Bu yazıyı yazarken İran Cumhurbaşkanı Türkiye"yi ziyaret etti. Özellikle sıcak gelişmelerin yaşandığı bir zamanda yapılan bu ziyaret, şüphesiz hem bölge siyaseti açısından hem de dünya siyaseti açısından son derece önemli bir ziyarettir. Zira hem Türkiye hem İran, bu coğrafyanın tarihten beri gelen çok iki önemli güçlü ve kadim devletleridir. Dolaysıyla her iki devletin komşuluğunun ötesinde tarihi, kültürel, dini bağları ve bu anlamda da bölge siyasetine önemli etkileri vardır.
Dünya siyasetinin odağında yer alan biri olarak İran"ın Türkiye"ye gelmesi birçok açıdan anlamlı ve değerlendirilmesi gereken bir ziyarettir. İran, uzun zamandan beri Amerika açısından şer ekseni içerisinde yer alan ve nükleer gücü nedeniyle engellenmesi ve yok edilmesi gereken bir devlet iken, aynı şekilde İran için Amerika büyük şeytan olarak bütün kötülüklerin ve zulümlerin kaynağı olarak görülmektedir. Tabi burada İran iki önemli nedenden dolayı Amerika için bir tehdit olarak algılanmaktadır. Birincisi, İran"ın mezhebi faktörü ki Şii İran hem mezhebi olarak kadim bir başkaldırı felsefesine sahip ve bu nedenle de bölgede Amerika karşıtı olarak görülen her güçle birlikte anılması potansiyel bir tehlike olarak görülmesine yol açmasının yanında, hem de özellikle ABD"nin Irak"ı işgalinden sonra İran"ın Şii nüfusun yoğun olduğu yerlerde değil tüm Şii olmayan Arap dünyasında da etkinliğini ve prestijini artırması onun orta doğuda güçlü bir oyuncu olarak var olmasını mümkün kılıyor.
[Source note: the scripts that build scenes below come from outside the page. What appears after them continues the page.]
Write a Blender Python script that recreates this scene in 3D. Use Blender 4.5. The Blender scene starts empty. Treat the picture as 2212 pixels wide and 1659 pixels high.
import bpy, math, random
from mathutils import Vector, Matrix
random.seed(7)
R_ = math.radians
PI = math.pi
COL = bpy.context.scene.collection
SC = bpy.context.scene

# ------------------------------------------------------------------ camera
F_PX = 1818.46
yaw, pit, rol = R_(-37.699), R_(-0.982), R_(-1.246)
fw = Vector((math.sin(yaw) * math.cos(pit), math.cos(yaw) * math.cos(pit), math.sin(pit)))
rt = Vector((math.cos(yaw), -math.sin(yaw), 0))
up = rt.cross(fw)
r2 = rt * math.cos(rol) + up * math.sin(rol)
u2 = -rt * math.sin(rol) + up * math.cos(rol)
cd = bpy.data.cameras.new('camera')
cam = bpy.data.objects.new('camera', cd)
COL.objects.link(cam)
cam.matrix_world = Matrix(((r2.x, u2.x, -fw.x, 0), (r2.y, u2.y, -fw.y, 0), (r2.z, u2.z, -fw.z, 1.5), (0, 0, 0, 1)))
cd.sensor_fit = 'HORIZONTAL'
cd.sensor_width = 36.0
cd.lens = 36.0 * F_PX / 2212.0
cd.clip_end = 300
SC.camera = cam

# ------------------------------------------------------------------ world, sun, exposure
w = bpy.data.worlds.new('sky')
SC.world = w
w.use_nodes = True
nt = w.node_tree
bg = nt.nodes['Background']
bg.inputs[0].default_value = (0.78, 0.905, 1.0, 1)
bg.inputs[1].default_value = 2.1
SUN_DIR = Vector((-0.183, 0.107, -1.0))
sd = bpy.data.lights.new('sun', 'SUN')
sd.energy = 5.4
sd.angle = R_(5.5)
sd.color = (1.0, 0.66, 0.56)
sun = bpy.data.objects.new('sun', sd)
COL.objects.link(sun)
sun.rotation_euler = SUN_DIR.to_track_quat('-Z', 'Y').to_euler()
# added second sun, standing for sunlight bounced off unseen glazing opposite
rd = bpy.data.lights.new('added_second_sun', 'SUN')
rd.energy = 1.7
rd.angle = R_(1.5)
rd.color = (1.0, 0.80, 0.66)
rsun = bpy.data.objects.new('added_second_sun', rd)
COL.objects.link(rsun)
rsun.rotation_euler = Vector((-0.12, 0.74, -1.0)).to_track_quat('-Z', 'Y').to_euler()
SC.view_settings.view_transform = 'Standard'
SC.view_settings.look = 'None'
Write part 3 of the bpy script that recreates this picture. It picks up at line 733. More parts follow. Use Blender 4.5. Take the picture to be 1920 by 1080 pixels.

Bu anlamda ABD"nin, seçimler yaklaşırken savaş tam tamları çaldığı bir zamanda ve Dünyayı ve Arap dünyasını bir savaşa razı etmesi pek mümkün gözükmese de İran Cumhurbaşkanının bölgenin etkin bir gücü olmaya başlayan Türkiye ile yakınlaşma çabaları zor olsa da mümkün gözükebilir. Bu ziyaretin Gürcistan"ın Güney Osetya"yı işgalinin hemen ardına denk gelmesi, Gürcistan"ın ABD"ye güvenip böyle bir işe kalkışması ama beklenen yardımın ABD"den gelmemesi, Rusya"nın müdahalesine sessiz kalması oldukça düşündürücü geliyor bana. Acaba ABD, Rusya"nın müdahalesine sesiz kalarak, Rusya ile sıcak ilişkiler kuran İran"ın olası bir ABD müdahalesine sessiz kalması planmış olabilir mi? Yani ABD, bir yandan bizim müttefikimiz olmaya aday Gürcistan"a sen engel oldun sesimizi çıkarmadık, sen de nükleer gelişmesini durdurmayan İran"a müdahalemize, karışma demeye getirmiş olabilir. Zira İran, Rusya için çok önemli bir ülke.
ABD şimdilik İran"a müdahale etmese bile İran"ı olabildiğince yalnızlaştırma politikasına sürat vereceği kesin. Türkiye"nin AKP iktidarı döneminde bölge siyasetinde zaman zaman etkin bir rol üstlendiği muhakkak, ancak ABD"nin Türkiye"nin desteği olmadan İran"a saldırması problemli gözüküyor. Bu açıdan ABD, Türkiye"nin İran"la yakınlaşmasını rahatsız edici bulduğu bir gerçek ancak Türkiye etkin denge siyaseti ile hem ABD"nin hem de İran"ın dengeli davranmasını pekâlâ sağlayabilir ve orta doğuda yeni bir savaşa izin vermeyebilir. İşte bu ziyareti de İran"ın Türkiye ye verdiği önemi ve siyasi olarak etkinliğini bilmesine bağlayabiliriz.
Son olarak Türkiye, yanı başında siyasi iradesi zayıflamış ve yeni sorunlara gebe bir ülke Irak dururken, yine yanı başında başka bir siyasi iradesi zayıflamış bir ülkeyle baş başa kalmak ve ABD"nin İran"a müdahalesine rıza göstermek tarihi bir hata olur. Tarih bir hatırlatmadan ibarettir anlayana.